## Listed entries:
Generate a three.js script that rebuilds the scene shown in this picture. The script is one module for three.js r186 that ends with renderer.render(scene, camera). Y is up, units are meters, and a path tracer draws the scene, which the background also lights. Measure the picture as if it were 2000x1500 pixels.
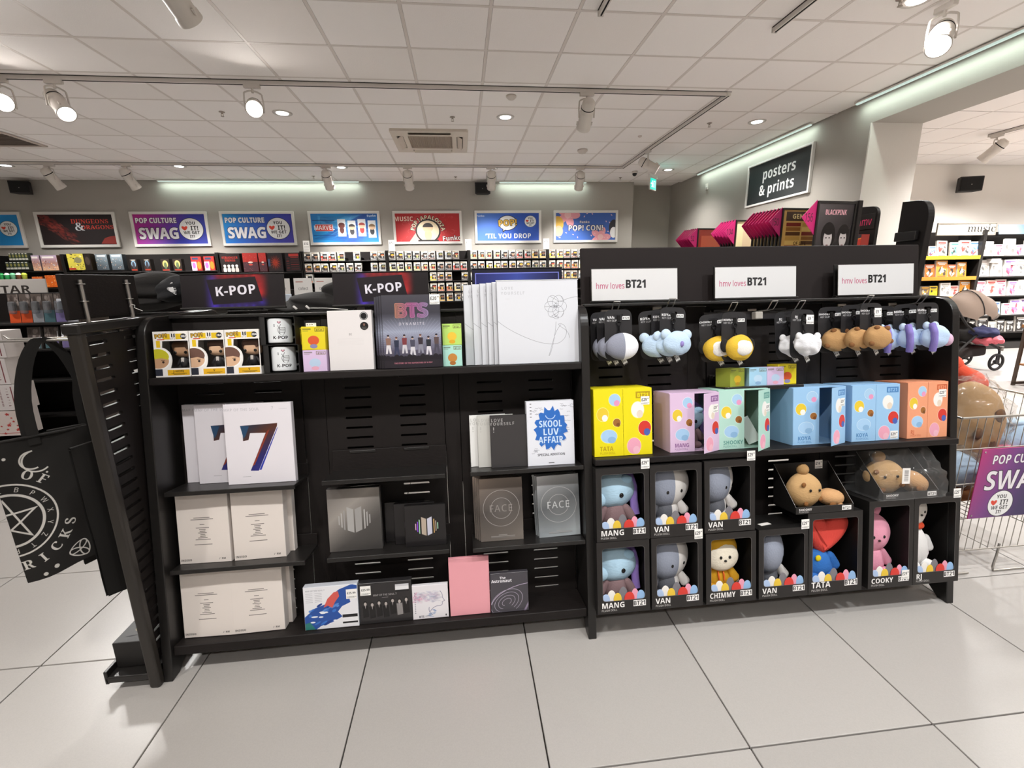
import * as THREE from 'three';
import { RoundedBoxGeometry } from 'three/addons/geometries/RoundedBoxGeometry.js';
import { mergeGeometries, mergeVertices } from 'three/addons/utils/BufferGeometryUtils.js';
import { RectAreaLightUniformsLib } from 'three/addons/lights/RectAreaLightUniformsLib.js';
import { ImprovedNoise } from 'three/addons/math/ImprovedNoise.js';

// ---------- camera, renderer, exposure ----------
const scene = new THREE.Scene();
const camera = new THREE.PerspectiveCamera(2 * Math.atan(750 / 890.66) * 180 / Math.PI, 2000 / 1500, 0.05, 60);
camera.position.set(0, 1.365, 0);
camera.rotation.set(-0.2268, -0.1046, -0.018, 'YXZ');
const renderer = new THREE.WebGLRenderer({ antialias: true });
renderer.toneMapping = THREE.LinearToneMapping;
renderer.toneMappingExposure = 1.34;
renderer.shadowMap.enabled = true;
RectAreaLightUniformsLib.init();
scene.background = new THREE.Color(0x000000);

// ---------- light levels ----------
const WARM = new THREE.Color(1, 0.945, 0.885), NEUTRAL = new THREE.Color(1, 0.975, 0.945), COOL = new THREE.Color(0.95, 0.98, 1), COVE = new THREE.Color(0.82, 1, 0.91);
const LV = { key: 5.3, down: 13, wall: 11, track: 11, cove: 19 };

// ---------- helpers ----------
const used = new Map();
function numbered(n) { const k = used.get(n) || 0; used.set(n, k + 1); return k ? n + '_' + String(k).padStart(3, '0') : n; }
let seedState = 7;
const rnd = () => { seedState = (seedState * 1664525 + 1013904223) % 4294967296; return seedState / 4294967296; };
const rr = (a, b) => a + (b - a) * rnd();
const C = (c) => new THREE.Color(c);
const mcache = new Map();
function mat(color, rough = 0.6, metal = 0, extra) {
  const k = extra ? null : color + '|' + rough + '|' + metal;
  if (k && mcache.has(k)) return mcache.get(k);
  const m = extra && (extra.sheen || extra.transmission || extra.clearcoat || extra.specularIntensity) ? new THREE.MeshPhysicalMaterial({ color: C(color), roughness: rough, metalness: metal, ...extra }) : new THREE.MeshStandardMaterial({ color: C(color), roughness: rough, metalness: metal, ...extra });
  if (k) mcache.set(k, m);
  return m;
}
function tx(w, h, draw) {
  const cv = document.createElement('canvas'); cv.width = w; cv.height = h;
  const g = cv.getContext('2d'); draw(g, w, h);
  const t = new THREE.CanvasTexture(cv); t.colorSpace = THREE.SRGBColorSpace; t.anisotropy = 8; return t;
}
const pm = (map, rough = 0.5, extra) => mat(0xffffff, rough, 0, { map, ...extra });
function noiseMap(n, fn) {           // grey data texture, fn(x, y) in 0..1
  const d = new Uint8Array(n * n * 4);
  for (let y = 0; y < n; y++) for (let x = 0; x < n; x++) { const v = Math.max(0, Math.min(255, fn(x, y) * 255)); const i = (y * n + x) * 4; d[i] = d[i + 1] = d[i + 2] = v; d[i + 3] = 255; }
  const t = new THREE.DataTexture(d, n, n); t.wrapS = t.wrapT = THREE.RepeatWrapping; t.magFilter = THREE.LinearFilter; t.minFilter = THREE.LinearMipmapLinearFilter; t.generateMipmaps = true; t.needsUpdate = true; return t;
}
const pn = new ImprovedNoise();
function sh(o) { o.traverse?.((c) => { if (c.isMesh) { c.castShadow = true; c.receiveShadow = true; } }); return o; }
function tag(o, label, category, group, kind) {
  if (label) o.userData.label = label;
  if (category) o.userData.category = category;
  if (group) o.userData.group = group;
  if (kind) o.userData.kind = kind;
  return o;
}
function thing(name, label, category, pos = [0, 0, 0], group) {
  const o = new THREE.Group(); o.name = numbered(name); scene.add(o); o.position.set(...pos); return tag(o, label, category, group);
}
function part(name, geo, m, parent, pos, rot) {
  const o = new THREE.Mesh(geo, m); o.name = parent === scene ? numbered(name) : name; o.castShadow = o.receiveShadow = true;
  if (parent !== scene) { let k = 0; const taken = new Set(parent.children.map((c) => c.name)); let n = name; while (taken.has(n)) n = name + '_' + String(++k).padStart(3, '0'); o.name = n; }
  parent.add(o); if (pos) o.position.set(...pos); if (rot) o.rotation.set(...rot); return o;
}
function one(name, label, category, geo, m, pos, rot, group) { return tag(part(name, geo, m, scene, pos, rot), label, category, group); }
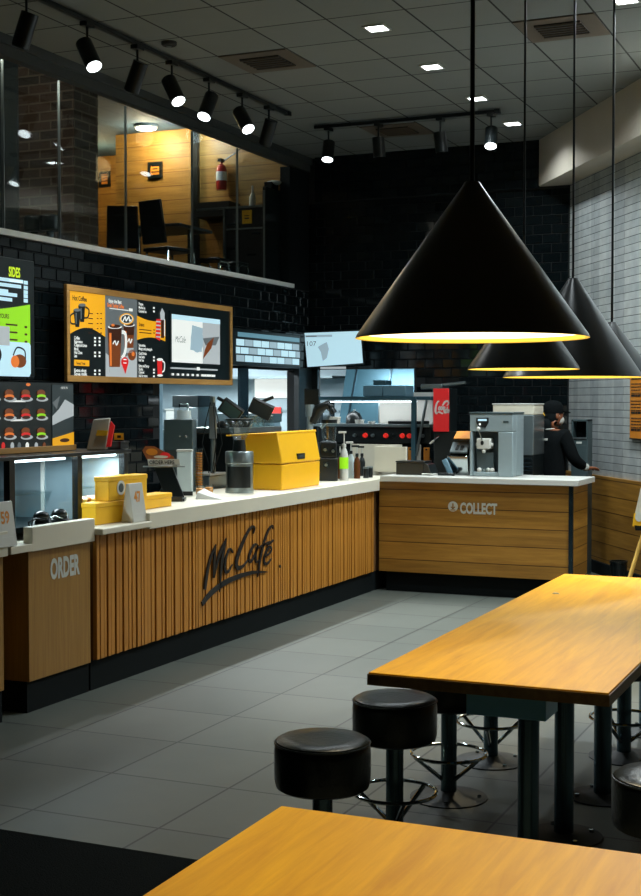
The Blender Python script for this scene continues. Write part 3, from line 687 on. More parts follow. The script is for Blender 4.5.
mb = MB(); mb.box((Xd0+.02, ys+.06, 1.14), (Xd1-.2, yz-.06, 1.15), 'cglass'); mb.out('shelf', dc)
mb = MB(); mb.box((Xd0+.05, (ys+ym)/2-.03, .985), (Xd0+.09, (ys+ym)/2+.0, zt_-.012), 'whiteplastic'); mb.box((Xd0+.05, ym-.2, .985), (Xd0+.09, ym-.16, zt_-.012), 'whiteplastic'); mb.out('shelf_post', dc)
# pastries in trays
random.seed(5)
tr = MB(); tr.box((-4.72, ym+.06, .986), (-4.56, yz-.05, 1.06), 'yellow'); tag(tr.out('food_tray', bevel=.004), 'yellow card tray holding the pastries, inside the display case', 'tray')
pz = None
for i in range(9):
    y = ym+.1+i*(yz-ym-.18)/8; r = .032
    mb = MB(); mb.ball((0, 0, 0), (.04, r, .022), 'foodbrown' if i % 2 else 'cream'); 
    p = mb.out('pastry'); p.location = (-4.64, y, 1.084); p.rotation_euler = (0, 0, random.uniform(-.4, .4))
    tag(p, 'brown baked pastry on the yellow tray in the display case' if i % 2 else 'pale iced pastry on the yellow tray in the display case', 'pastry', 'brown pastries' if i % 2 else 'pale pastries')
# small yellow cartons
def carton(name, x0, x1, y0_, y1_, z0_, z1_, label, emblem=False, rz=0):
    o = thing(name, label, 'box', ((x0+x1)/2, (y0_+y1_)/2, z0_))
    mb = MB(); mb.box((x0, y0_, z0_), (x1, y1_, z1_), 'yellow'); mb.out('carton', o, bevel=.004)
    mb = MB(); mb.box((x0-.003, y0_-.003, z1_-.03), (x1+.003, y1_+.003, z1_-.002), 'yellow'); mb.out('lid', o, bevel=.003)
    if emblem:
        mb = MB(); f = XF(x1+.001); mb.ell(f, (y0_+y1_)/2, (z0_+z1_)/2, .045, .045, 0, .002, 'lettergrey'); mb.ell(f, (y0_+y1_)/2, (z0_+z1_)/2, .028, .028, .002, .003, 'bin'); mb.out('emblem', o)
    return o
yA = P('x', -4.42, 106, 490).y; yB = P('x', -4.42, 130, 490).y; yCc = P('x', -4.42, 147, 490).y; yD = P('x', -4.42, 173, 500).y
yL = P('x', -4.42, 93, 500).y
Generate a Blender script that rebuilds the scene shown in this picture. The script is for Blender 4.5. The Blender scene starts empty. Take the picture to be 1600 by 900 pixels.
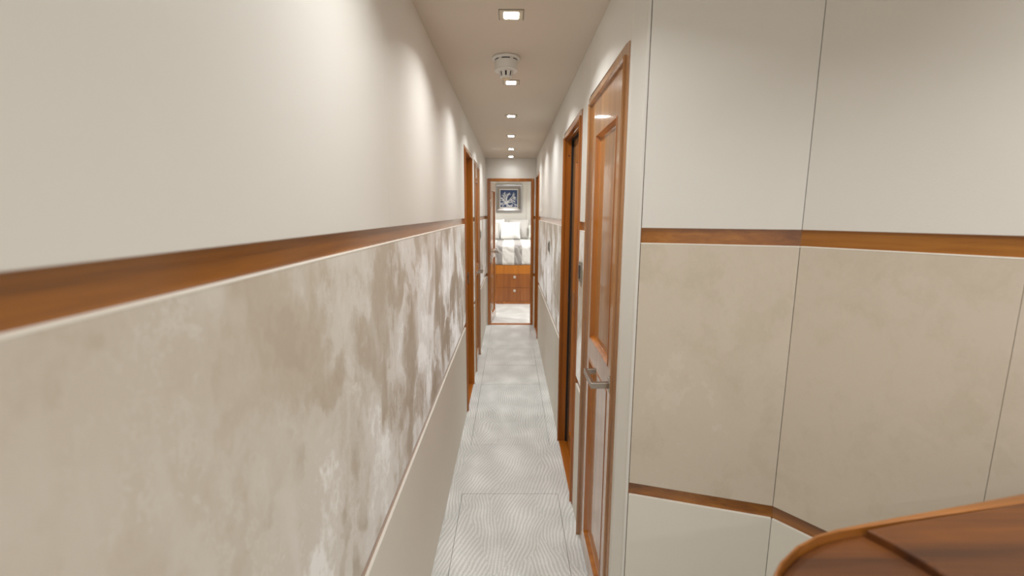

## What the task requires:
All lines holding the word "lights" should be picked out and copied.

## The answer:
Generate a three.js script that rebuilds the scene shown in this picture. The script is one module for three.js r186 that ends with renderer.render(scene, camera). Y is up, units are meters, and a path tracer draws the scene, which the background also lights. Measure the picture as if it were 2000x1500 pixels.
import { RectAreaLightUniformsLib } from 'three/addons/lights/RectAreaLightUniformsLib.js';